- _Exercise directions_:
Repeat exactly each line of the data provided below.

- _Record set_:
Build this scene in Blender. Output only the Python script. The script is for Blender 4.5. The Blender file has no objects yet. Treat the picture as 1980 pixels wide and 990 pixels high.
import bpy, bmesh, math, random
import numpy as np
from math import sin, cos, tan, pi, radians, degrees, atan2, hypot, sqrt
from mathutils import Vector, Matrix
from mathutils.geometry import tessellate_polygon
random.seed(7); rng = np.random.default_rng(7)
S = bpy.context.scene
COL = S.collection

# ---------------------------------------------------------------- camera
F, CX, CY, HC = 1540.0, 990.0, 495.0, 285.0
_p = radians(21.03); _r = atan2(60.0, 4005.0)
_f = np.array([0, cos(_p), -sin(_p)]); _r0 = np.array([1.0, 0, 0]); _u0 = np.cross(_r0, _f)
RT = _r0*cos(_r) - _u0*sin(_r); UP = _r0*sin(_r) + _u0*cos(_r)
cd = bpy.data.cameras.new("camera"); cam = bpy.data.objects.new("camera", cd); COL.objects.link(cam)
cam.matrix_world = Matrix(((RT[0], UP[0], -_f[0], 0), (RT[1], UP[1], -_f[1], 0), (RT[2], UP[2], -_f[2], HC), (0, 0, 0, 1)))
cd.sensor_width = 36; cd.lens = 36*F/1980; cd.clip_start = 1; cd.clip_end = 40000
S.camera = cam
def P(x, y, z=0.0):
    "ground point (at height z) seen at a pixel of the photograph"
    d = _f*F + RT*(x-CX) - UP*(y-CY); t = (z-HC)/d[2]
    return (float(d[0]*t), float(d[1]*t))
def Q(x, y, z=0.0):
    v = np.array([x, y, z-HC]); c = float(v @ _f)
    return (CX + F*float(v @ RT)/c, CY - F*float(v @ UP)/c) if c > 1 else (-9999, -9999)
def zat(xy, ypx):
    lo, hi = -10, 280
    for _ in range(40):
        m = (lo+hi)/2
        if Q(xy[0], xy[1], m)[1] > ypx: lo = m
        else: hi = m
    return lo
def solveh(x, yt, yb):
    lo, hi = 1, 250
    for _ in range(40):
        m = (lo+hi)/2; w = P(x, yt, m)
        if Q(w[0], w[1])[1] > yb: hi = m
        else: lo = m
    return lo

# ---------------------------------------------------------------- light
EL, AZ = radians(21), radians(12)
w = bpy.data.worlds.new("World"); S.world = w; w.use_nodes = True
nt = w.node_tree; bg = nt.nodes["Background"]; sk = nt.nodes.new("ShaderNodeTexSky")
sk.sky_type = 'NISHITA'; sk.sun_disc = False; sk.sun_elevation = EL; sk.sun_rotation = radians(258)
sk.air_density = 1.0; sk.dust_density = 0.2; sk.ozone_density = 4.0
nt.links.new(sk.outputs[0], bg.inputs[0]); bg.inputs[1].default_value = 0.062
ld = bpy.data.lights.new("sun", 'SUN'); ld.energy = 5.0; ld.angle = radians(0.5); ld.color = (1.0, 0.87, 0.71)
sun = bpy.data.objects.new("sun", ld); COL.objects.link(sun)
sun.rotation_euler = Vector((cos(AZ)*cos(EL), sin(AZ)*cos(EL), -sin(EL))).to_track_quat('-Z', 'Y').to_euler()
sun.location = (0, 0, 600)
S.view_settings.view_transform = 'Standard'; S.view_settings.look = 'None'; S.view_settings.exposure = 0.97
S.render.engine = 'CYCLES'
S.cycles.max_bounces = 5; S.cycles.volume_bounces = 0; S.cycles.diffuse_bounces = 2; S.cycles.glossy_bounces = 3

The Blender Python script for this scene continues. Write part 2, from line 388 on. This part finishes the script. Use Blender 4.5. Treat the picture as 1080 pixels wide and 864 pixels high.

- _The result_:
Build this scene in Blender. Output only the Python script. The script is for Blender 4.5. The Blender file has no objects yet. Treat the picture as 1980 pixels wide and 990 pixels high.
import bpy, bmesh, math, random
import numpy as np
from math import sin, cos, tan, pi, radians, degrees, atan2, hypot, sqrt
from mathutils import Vector, Matrix
from mathutils.geometry import tessellate_polygon
random.seed(7); rng = np.random.default_rng(7)
S = bpy.context.scene
COL = S.collection

# ---------------------------------------------------------------- camera
F, CX, CY, HC = 1540.0, 990.0, 495.0, 285.0
_p = radians(21.03); _r = atan2(60.0, 4005.0)
_f = np.array([0, cos(_p), -sin(_p)]); _r0 = np.array([1.0, 0, 0]); _u0 = np.cross(_r0, _f)
RT = _r0*cos(_r) - _u0*sin(_r); UP = _r0*sin(_r) + _u0*cos(_r)
cd = bpy.data.cameras.new("camera"); cam = bpy.data.objects.new("camera", cd); COL.objects.link(cam)
cam.matrix_world = Matrix(((RT[0], UP[0], -_f[0], 0), (RT[1], UP[1], -_f[1], 0), (RT[2], UP[2], -_f[2], HC), (0, 0, 0, 1)))
cd.sensor_width = 36; cd.lens = 36*F/1980; cd.clip_start = 1; cd.clip_end = 40000
S.camera = cam
def P(x, y, z=0.0):
    "ground point (at height z) seen at a pixel of the photograph"
    d = _f*F + RT*(x-CX) - UP*(y-CY); t = (z-HC)/d[2]
    return (float(d[0]*t), float(d[1]*t))
def Q(x, y, z=0.0):
    v = np.array([x, y, z-HC]); c = float(v @ _f)
    return (CX + F*float(v @ RT)/c, CY - F*float(v @ UP)/c) if c > 1 else (-9999, -9999)
def zat(xy, ypx):
    lo, hi = -10, 280
    for _ in range(40):
        m = (lo+hi)/2
        if Q(xy[0], xy[1], m)[1] > ypx: lo = m
        else: hi = m
    return lo
def solveh(x, yt, yb):
    lo, hi = 1, 250
    for _ in range(40):
        m = (lo+hi)/2; w = P(x, yt, m)
        if Q(w[0], w[1])[1] > yb: hi = m
        else: lo = m
    return lo

# ---------------------------------------------------------------- light
EL, AZ = radians(21), radians(12)
w = bpy.data.worlds.new("World"); S.world = w; w.use_nodes = True
nt = w.node_tree; bg = nt.nodes["Background"]; sk = nt.nodes.new("ShaderNodeTexSky")
sk.sky_type = 'NISHITA'; sk.sun_disc = False; sk.sun_elevation = EL; sk.sun_rotation = radians(258)
sk.air_density = 1.0; sk.dust_density = 0.2; sk.ozone_density = 4.0
nt.links.new(sk.outputs[0], bg.inputs[0]); bg.inputs[1].default_value = 0.062
ld = bpy.data.lights.new("sun", 'SUN'); ld.energy = 5.0; ld.angle = radians(0.5); ld.color = (1.0, 0.87, 0.71)
sun = bpy.data.objects.new("sun", ld); COL.objects.link(sun)
sun.rotation_euler = Vector((cos(AZ)*cos(EL), sin(AZ)*cos(EL), -sin(EL))).to_track_quat('-Z', 'Y').to_euler()
sun.location = (0, 0, 600)
S.view_settings.view_transform = 'Standard'; S.view_settings.look = 'None'; S.view_settings.exposure = 0.97
S.render.engine = 'CYCLES'
S.cycles.max_bounces = 5; S.cycles.volume_bounces = 0; S.cycles.diffuse_bounces = 2; S.cycles.glossy_bounces = 3

The Blender Python script for this scene continues. Write part 2, from line 388 on. This part finishes the script. Use Blender 4.5. Treat the picture as 1080 pixels wide and 864 pixels high.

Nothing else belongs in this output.